The global food security challenge is straight forward: by 2050 the world must feed 9 billion people (Parfitt, Barthel, & Macnaughton,
2010). The demand for food will be 60 percent greater than it is today. The United Nations has set ending hunger, achieving
food security and improved nutrition, and promoting sustainable agriculture as the second of its 17 Sustainable Development Goals
(SDGs) for the year 2030. While considerable attention is directed towards increasing food production by 50–70 percent to meet
this target, one important and complementary factor that is often forgotten is reducing food loss and food waste.

The third target under this goal (Target 12.3) calls for halving per capita global food waste at the retail and consumer levels
and reducing food losses along production and supply chains (including post-harvest losses) by 2030.

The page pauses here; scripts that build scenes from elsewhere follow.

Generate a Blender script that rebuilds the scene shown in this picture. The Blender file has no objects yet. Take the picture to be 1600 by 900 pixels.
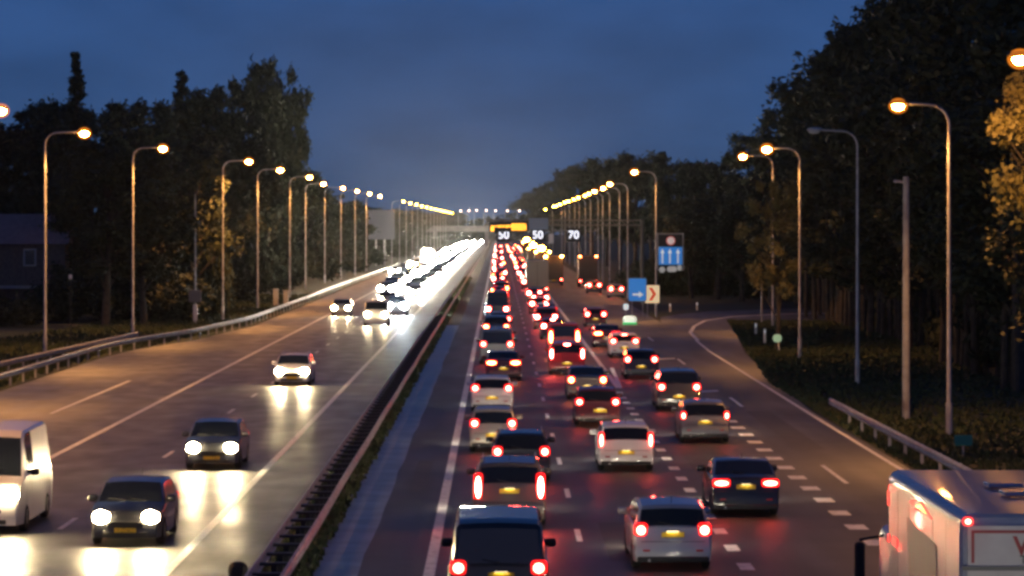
import bpy, math, random
from mathutils import Vector
random.seed(7)
S = bpy.context.scene
C = S.collection
PI = math.pi

# ------------------------------------------------------------------ camera
H_CAM = 7.75
FPX = 4706.0                                     # focal length in photo pixels (1600 wide)
cam_d = bpy.data.cameras.new("camera")
cam = bpy.data.objects.new("camera", cam_d); C.objects.link(cam)
cam.location = (0, 0, H_CAM)
cam.rotation_euler = (PI / 2, 0, 0)
cam_d.sensor_width = 36
cam_d.lens = 36 * FPX / 1600
cam_d.shift_x = 21 / 1600
cam_d.shift_y = -95 / 1600
cam_d.clip_end = 8000
S.camera = cam

# ------------------------------------------------------------------ world, dusk sky
SKY = 1.0
w = bpy.data.worlds.new("World"); S.world = w; w.use_nodes = True
nt = w.node_tree; nt.nodes.clear()
out = nt.nodes.new("ShaderNodeOutputWorld"); bg = nt.nodes.new("ShaderNodeBackground")
sky = nt.nodes.new("ShaderNodeTexSky"); sky.sky_type = 'NISHITA'; sky.sun_disc = False
sky.sun_elevation = math.radians(0.0); sky.sun_rotation = math.radians(180)
sky.air_density = 1.0; sky.dust_density = 0.6; sky.ozone_density = 4.0
tint = nt.nodes.new('ShaderNodeMix'); tint.data_type = 'RGBA'; tint.blend_type = 'MULTIPLY'; tint.inputs[0].default_value = 1; tint.inputs[7].default_value = (.27, .29, .34, 1)
tc = nt.nodes.new("ShaderNodeTexCoord")
va = nt.nodes.new("ShaderNodeVectorMath"); va.operation = 'ADD'; va.inputs[1].default_value = (0, 0, .16)
vn = nt.nodes.new("ShaderNodeVectorMath"); vn.operation = 'NORMALIZE'
nt.links.new(tc.outputs['Generated'], va.inputs[0]); nt.links.new(va.outputs[0], vn.inputs[0]); nt.links.new(vn.outputs[0], sky.inputs['Vector'])
mp = nt.nodes.new("ShaderNodeMapping"); mp.inputs['Scale'].default_value = (1, 1, 2.6)
nz = nt.nodes.new("ShaderNodeTexNoise"); nz.inputs['Scale'].default_value = 16; nz.inputs['Detail'].default_value = 4
rmp = nt.nodes.new("ShaderNodeMapRange"); rmp.inputs['From Min'].default_value = .3; rmp.inputs['From Max'].default_value = .7
rmp.inputs['To Min'].default_value = .84; rmp.inputs['To Max'].default_value = 1.16
mx = nt.nodes.new("ShaderNodeMix"); mx.data_type = 'RGBA'; mx.blend_type = 'MULTIPLY'; mx.inputs[0].default_value = 1
nt.links.new(tc.outputs['Generated'], mp.inputs[0]); nt.links.new(mp.outputs[0], nz.inputs['Vector'])
nt.links.new(nz.outputs[0], rmp.inputs[0])
nt.links.new(sky.outputs[0], tint.inputs[6]); nt.links.new(tint.outputs[2], mx.inputs[6]); nt.links.new(rmp.outputs[0], mx.inputs[7])
nt.links.new(mx.outputs[2], bg.inputs[0]); bg.inputs[1].default_value = SKY
nt.links.new(bg.outputs[0], out.inputs[0])

sun_d = bpy.data.lights.new("sun", 'SUN'); sun_d.energy = 0.02; sun_d.angle = math.radians(20); sun_d.color = (.6, .75, 1)
sun = bpy.data.objects.new("sun", sun_d); C.objects.link(sun); sun.rotation_euler = (math.radians(60), 0, math.radians(200))

S.view_settings.view_transform = 'Standard'; S.view_settings.look = 'None'
S.view_settings.exposure = 0; S.view_settings.gamma = 1
cy = S.cycles
cy.use_denoising = True
cy.max_bounces = 5; cy.diffuse_bounces = 2; cy.glossy_bounces = 3; cy.transmission_bounces = 2; cy.volume_bounces = 0
cy.sample_clamp_indirect = 6; cy.sample_clamp_direct = 0
cy.caustics_reflective = False; cy.caustics_refractive = False
cy.filter_width = 3.1

# ------------------------------------------------------------------ materials
MATS = {}
def mat(name, col=(.5, .5, .5), rough=.6, metal=0, coat=0, emit=None, es=0, noise=None, spec=.5, rnoise=None, bump=None, tracks=0):
    if name in MATS: return MATS[name]
    m = bpy.data.materials.new(name); m.use_nodes = True; MATS[name] = m
    t = m.node_tree; b = t.nodes['Principled BSDF']
    b.inputs['Base Color'].default_value = (*col, 1); b.inputs['Roughness'].default_value = rough
    b.inputs['Metallic'].default_value = metal; b.inputs['Coat Weight'].default_value = coat
    b.inputs['Specular IOR Level'].default_value = spec
    if emit: b.inputs['Emission Color'].default_value = (*emit, 1); b.inputs['Emission Strength'].default_value = es
    if noise:
        c2, sc, lo, hi = noise
        g = t.nodes.new("ShaderNodeNewGeometry"); n = t.nodes.new("ShaderNodeTexNoise"); n.inputs['Scale'].default_value = sc; n.inputs['Detail'].default_value = 5
        r = t.nodes.new("ShaderNodeMapRange"); r.inputs['From Min'].default_value = lo; r.inputs['From Max'].default_value = hi
        x = t.nodes.new("ShaderNodeMix"); x.data_type = 'RGBA'
        x.inputs[6].default_value = (*col, 1); x.inputs[7].default_value = (*c2, 1)
        t.links.new(g.outputs['Position'], n.inputs['Vector']); t.links.new(n.outputs[0], r.inputs[0])
        t.links.new(r.outputs[0], x.inputs[0]); t.links.new(x.outputs[2], b.inputs['Base Color'])
        if tracks:
            prev = x.outputs[2]
            for (vec, sc2, lo2, hi2, f0, f1) in (((1.0, .012, 1), 1.1, .35, .68, .72, 1.35), ((1, 1, 1), 6.0, .3, .7, .80, 1.22), ((.35, .9, 1), 1.6, .62, .74, 1.0, .55)):
                mm = t.nodes.new("ShaderNodeMapping"); mm.inputs['Scale'].default_value = vec; nn = t.nodes.new("ShaderNodeTexNoise"); nn.inputs['Scale'].default_value = sc2; nn.inputs['Detail'].default_value = 3
                rr = t.nodes.new("ShaderNodeMapRange"); rr.inputs['From Min'].default_value = lo2; rr.inputs['From Max'].default_value = hi2; rr.inputs['To Min'].default_value = f0; rr.inputs['To Max'].default_value = f1
                xx = t.nodes.new("ShaderNodeMix"); xx.data_type = 'RGBA'; xx.blend_type = 'MULTIPLY'; xx.inputs[0].default_value = 1
                t.links.new(g.outputs['Position'], mm.inputs[0]); t.links.new(mm.outputs[0], nn.inputs['Vector']); t.links.new(nn.outputs[0], rr.inputs[0])
                t.links.new(prev, xx.inputs[6]); t.links.new(rr.outputs[0], xx.inputs[7]); prev = xx.outputs[2]
            t.links.new(prev, b.inputs['Base Color'])
    if rnoise:
        sc, lo, hi, vec = rnoise
        g = t.nodes.new("ShaderNodeNewGeometry"); mpp = t.nodes.new("ShaderNodeMapping"); mpp.inputs['Scale'].default_value = vec
        n = t.nodes.new("ShaderNodeTexNoise"); n.inputs['Scale'].default_value = sc; n.inputs['Detail'].default_value = 1.5
        r = t.nodes.new("ShaderNodeMapRange"); r.inputs['From Min'].default_value = .2; r.inputs['From Max'].default_value = .8
        r.inputs['To Min'].default_value = lo; r.inputs['To Max'].default_value = hi
        t.links.new(g.outputs['Position'], mpp.inputs[0]); t.links.new(mpp.outputs[0], n.inputs['Vector']); t.links.new(n.outputs[0], r.inputs[0])
        t.links.new(r.outputs[0], b.inputs['Roughness'])
    if bump:
        sc, st, vec = bump
        g = t.nodes.new("ShaderNodeNewGeometry"); mpp = t.nodes.new("ShaderNodeMapping"); mpp.inputs['Scale'].default_value = vec
        n = t.nodes.new("ShaderNodeTexNoise"); n.inputs['Scale'].default_value = sc; n.inputs['Detail'].default_value = 5
        bm = t.nodes.new("ShaderNodeBump"); bm.inputs['Strength'].default_value = st; bm.inputs['Distance'].default_value = .02
        t.links.new(g.outputs['Position'], mpp.inputs[0]); t.links.new(mpp.outputs[0], n.inputs['Vector'])
        t.links.new(n.outputs[0], bm.inputs['Height']); t.links.new(bm.outputs[0], b.inputs['Normal'])
    return m

ASPH_L = mat('wet_asphalt', (.040, .040, .043), .3, tracks=1, noise=((.068, .065, .06), .35, .35, .65), rnoise=(.8, .31, .55, (1, .4, 1)), bump=(3.2, .8, (1, .6, 1)))
ASPH_R = mat('damp_asphalt', (.024, .026, .031), .5, tracks=1, noise=((.042, .042, .046), .5, .35, .65), rnoise=(.6, .46, .62, (1, .15, 1)), bump=(9, .3, (1, 1, 1)))
PAINT_W = mat('road_paint', (.82, .82, .82), .45, noise=((.40, .40, .40), 3.5, .5, .7))
CONC = mat('gutter_concrete', (.22, .25, .29), .34, noise=((.11, .125, .145), .8, .38, .62), bump=(5, .3, (1, 1, 1)))
SOIL = mat('median_soil', (.05, .04, .025), .9, noise=((.09, .08, .035), 1.3, .42, .6), bump=(6, 1, (1, 1, 1)))
GRASS = mat('grass_ground', (.024, .044, .016), .95, noise=((.036, .038, .018), .25, .42, .6), bump=(4, 1, (1, 1, 1)))
GRASSB = mat('grass_blade', (.028, .052, .016), .8, noise=((.045, .055, .022), .6, .4, .6))
STEEL = mat('galvanised_steel', (.45, .45, .45), .5, .35, noise=((.32, .32, .32), 1.5, .4, .6))
DARKM = mat('dark_metal', (.03, .03, .032), .5, .3)
CONCP = mat('pole_concrete', (.33, .33, .34), .8, noise=((.24, .24, .25), 2, .4, .6))
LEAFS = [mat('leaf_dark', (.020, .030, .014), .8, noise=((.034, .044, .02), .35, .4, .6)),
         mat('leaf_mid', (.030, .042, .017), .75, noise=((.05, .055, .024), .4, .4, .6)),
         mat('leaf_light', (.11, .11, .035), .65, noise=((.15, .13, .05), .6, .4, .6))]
BARK = mat('bark', (.035, .03, .025), .9, noise=((.06, .05, .04), 3, .4, .6), bump=(10, 1, (1, 1, .2)))
SODIUM = mat('sodium_bulb', (.9, .6, .3), .3, emit=(1, .40, .08), es=420)
SODFAR = mat('sodium_lens_far', (.9, .7, .2), .3, emit=(1, .50, .05), es=160)
PINKL = mat('bridge_lens', (.9, .7, .7), .3, emit=(1, .70, .55), es=30)
GLASS = mat('car_glass', (.010, .012, .015), .07, spec=.6)
GLASSH = mat('house_glass', (.01, .012, .015), .1)
TYRE = mat('tyre_rubber', (.012, .012, .012), .8)
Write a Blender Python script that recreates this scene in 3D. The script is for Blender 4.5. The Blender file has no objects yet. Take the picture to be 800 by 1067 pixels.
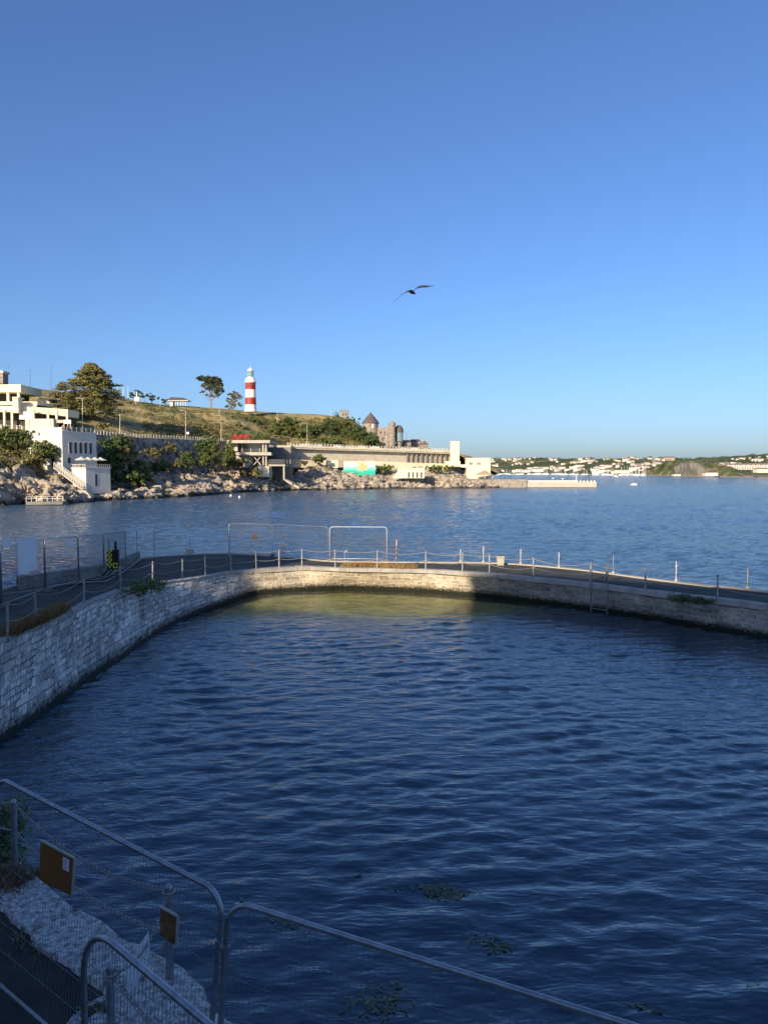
import bpy, bmesh, math, random
import numpy as np
from mathutils import Vector, Matrix, noise, Euler
from mathutils.geometry import tessellate_polygon
R = math.radians
rnd = random.Random(7)
scene = bpy.context.scene
COL = scene.collection
CAMZ = 6.5
PITCH = math.atan(41.5/800)
SEA = -1.2

def ray(px, py):
    f = Vector((0, math.cos(PITCH), -math.sin(PITCH))); u = Vector((0, math.sin(PITCH), math.cos(PITCH)))
    return f*800 + Vector((px-400, 0, 0)) + u*(533.5-py)
def P(px, py, z):            # point of the photograph at a known height
    d = ray(px, py); t = (z-CAMZ)/d.z
    return Vector((0, 0, CAMZ)) + d*t
def PD(px, py, Y):           # point at a known distance
    d = ray(px, py); t = Y/d.y
    return Vector((0, 0, CAMZ)) + d*t

# ------------------------------------------------------------------ materials
def nt(m):
    return m.node_tree.nodes, m.node_tree.links
def mat(name, c1, c2=None, scale=2.0, rough=.8, bump=0.0, bscale=None, metal=0.0, spec=.3, detail=6, c3=None, leaf=False, contrast=(.35, .65)):
    m = bpy.data.materials.new(name); m.use_nodes = True
    N, L = nt(m); b = N['Principled BSDF']
    b.inputs['Roughness'].default_value = rough; b.inputs['Metallic'].default_value = metal
    b.inputs['Specular IOR Level'].default_value = spec
    c2 = c2 or tuple(x*.75 for x in c1)
    tc = N.new('ShaderNodeTexCoord')
    n = N.new('ShaderNodeTexNoise'); n.inputs['Scale'].default_value = scale; n.inputs['Detail'].default_value = detail
    L.new(tc.outputs['Object'], n.inputs['Vector'])
    cr = N.new('ShaderNodeValToRGB'); cr.color_ramp.elements[0].position = contrast[0]; cr.color_ramp.elements[1].position = contrast[1]
    cr.color_ramp.elements[0].color = (*c1, 1); cr.color_ramp.elements[1].color = (*c2, 1)
    if c3:
        e = cr.color_ramp.elements.new((contrast[0]+contrast[1])/2); e.color = (*c3, 1)
    L.new(n.outputs['Fac'], cr.inputs['Fac'])
    out = cr.outputs['Color']
    if leaf:
        g = N.new('ShaderNodeNewGeometry'); mr = N.new('ShaderNodeMapRange')
        mr.inputs['To Min'].default_value = .55; mr.inputs['To Max'].default_value = 1.5
        L.new(g.outputs['Random Per Island'], mr.inputs['Value'])
        vm = N.new('ShaderNodeVectorMath'); vm.operation = 'SCALE'
        L.new(out, vm.inputs[0]); L.new(mr.outputs['Result'], vm.inputs['Scale']); out = vm.outputs['Vector']
    L.new(out, b.inputs['Base Color'])
    if bump:
        n2 = N.new('ShaderNodeTexNoise'); n2.inputs['Scale'].default_value = bscale or scale*4; n2.inputs['Detail'].default_value = 8
        L.new(tc.outputs['Object'], n2.inputs['Vector'])
        bp = N.new('ShaderNodeBump'); bp.inputs['Strength'].default_value = 1; bp.inputs['Distance'].default_value = bump
        L.new(n2.outputs['Fac'], bp.inputs['Height']); L.new(bp.outputs['Normal'], b.inputs['Normal'])
    return m

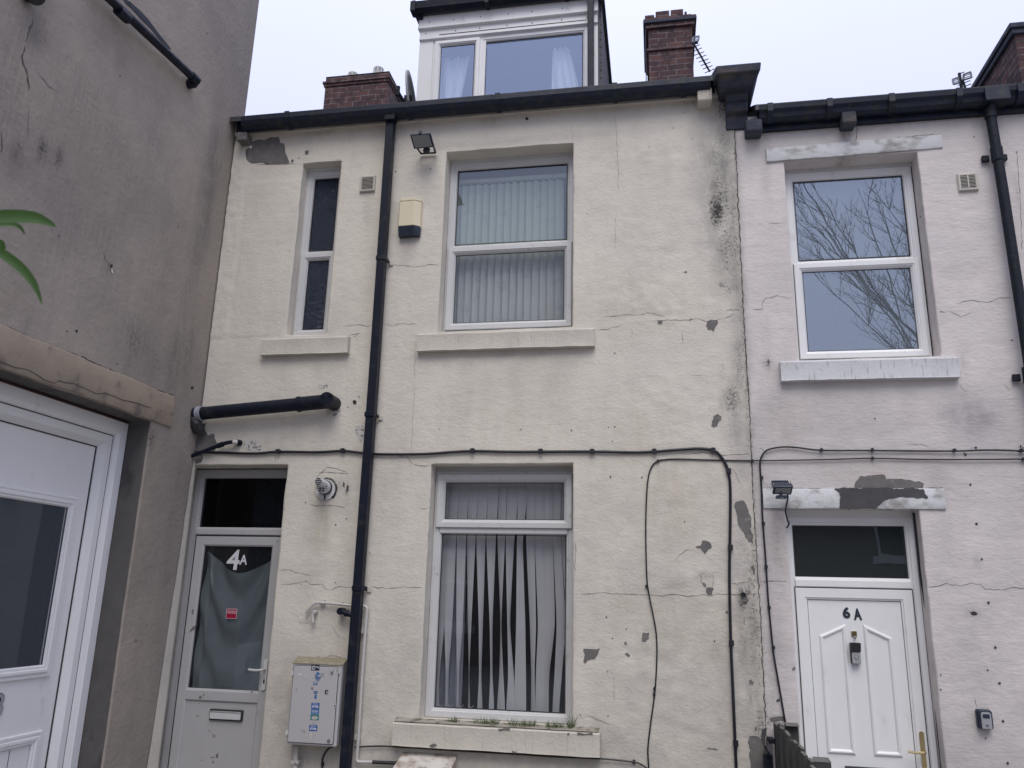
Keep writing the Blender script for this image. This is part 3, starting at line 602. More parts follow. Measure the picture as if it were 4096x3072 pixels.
sill(A, -3.352, -2.556, 3.865, 4.014, -.055, M_SILL)
sill(A, -1.948, -.466, 3.86, 4.012, -.055, M_SILL)
sl_ = sill(A, -1.957, -.434, .822, .985, -.085, M_SILL, top=M_MOSS)
b = MB()
for l in ([(2307, 2929), (2320, 2930), (2340, 2934), (2372, 2932), (2368, 2940), (2330, 2942), (2310, 2938)], [(2268, 2934), (2276, 2929), (2278, 2938), (2270, 2940)], [(1716, 2984), (1740, 2974), (1748, 2984), (1728, 2992)], [(1990, 2915), (2040, 2913), (2040, 2921), (1996, 2922)], [(2048, 3003), (2068, 3005), (2066, 3012), (2050, 3010)]):
    b = MB(); b.poly([(x, -.0895, z) for x, z in rough_poly(pxz(l, -.088), .006)]); b.build('paint_chip', M_BARE, sl_)
# windows
def wn_room(parent, r, y, mat=None, depth=1.6): room(parent, r[0], r[1], r[2], r[3], y+.13, y+depth, mat)
r = (-3.155, -2.782, 4.05, 5.70); w1 = window(A, r, .115, 4.865, 'bottom', G_OBS, G_OBS, M_UPVC); wn_room(A, r, .12)
b = MB(); b.box(-3.155, -2.782, .10, .18, 5.70, 5.74); b.build('head_trim', M_UPVC, w1, bevel=.003)
r = (-1.788, -.65, 4.075, 5.705); w2 = window(A, r, .155, 4.865, 'bottom', G_UP, G_LOW, M_UPVC); wn_room(A, r, .16)
b = MB(); b.box(-1.788, -.65, .15, .22, 5.705, 5.745); b.build('head_trim', M_UPVC, w2, bevel=.003); b = MB(); b.box(-1.79, -.648, .12, .2, 4.03, 4.077); b.build('foot_trim', M_UPVC, w2, bevel=.003)
r = (-1.781, -.638, .998, 2.875); w3 = window(A, r, .145, 2.41, 'top', G_LOW, G_LOW, M_UPVC); wn_room(A, r, .15)
b = MB(); b.box(-1.781, -.638, .14, .2, 2.875, 2.92); b.build('head_trim', M_UPVCD, w3, bevel=.003)

# ---- door 4A : outer frame is the door part; leaf, panes, handle and so on are its pieces
def oblong(mb, x, z, w_, h_, y0, y1, m=None): mb.plate(rrect(x-w_/2, x+w_/2, z-h_/2, z+h_/2, min(w_, h_)*.499, 6), y0, y1, m)
r = (-3.955, -3.026, .03, 2.905); y = .18
b = MB(); b.ring(r, [(0, .26), (0, y), (.018, y-.006), (.045, y-.006), (.050, y+.010), (.062, y+.014), (.072, y+.034), (.072, y+.06)])
b.prism([(y+.06, 2.345), (y+.004, 2.345), (y-.004, 2.352), (y-.004, 2.392), (y+.022, 2.412), (y+.06, 2.412)], -3.89, -3.09)
door4 = b.build('door', M_UPVCD, A, label='grey white half glazed door numbered 4A with a teal blanket behind the glass')
pane((-3.955, -3.026, 2.34, 2.905), .070, y+.034, G_DARK, door4)
b = MB(); lr = (-3.882, -3.098, .05, 2.336)
b.ring(lr, [(0, y+.045), (0, y+.004), (.006, y-.002), (.070, y-.002), (.082, y+.006), (.084, y+.02)])
b.prism([(y+.045, 1.025), (y+.004, 1.025), (y-.002, 1.033), (y-.002, 1.10), (y+.010, 1.118), (y+.045, 1.118)], -3.81, -3.17)
leaf = b.build('door_leaf', M_UPVCD, door4)
b = MB(); b.box(-3.81, -3.17, y+.012, y+.03, .05, 1.03); b.build('lower_panel', M_UPVCD, door4)
b = MB(); b.poly([(-3.805, y+.022, 1.11), (-3.175, y+.022, 1.11), (-3.175, y+.022, 2.26), (-3.805, y+.022, 2.26)]); b.build('pane', G_LOW, door4, fix=False)
b = MB(); b.ring((-3.800, -3.180, 1.116, 2.254), [(-.004, y+.018), (.004, y+.018), (.004, y+.024)]); b.ring(lr, [(-.005, y-.001), (.0, y-.001), (.0, y+.01)]); b.ring((-3.81, -3.17, .0, 1.026), [(-.002, y+.009), (.003, y+.009), (.003, y+.014)]); b.build('seal', M_GASK, door4)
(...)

However, both approaches are necessary in any strategy to address food security and avoid hunger. Since the start of the
surging food and market prices in 2006, the risk of intermittent food shortage is becoming ever so more a reality. For low-income
food deficit countries such as Tanzania, factors such as persistent low agriculture production, difficulties of addressing the effect
of climate change and inability to handle the financial burden of high food prices in the context of limited access to credit are
all escalating the concerns for food insecurity. However, one underlying factor that seems to be often forgotten is the effect of
post-harvest losses on exacerbating food insecurity and income loss especially among small-scale farmers.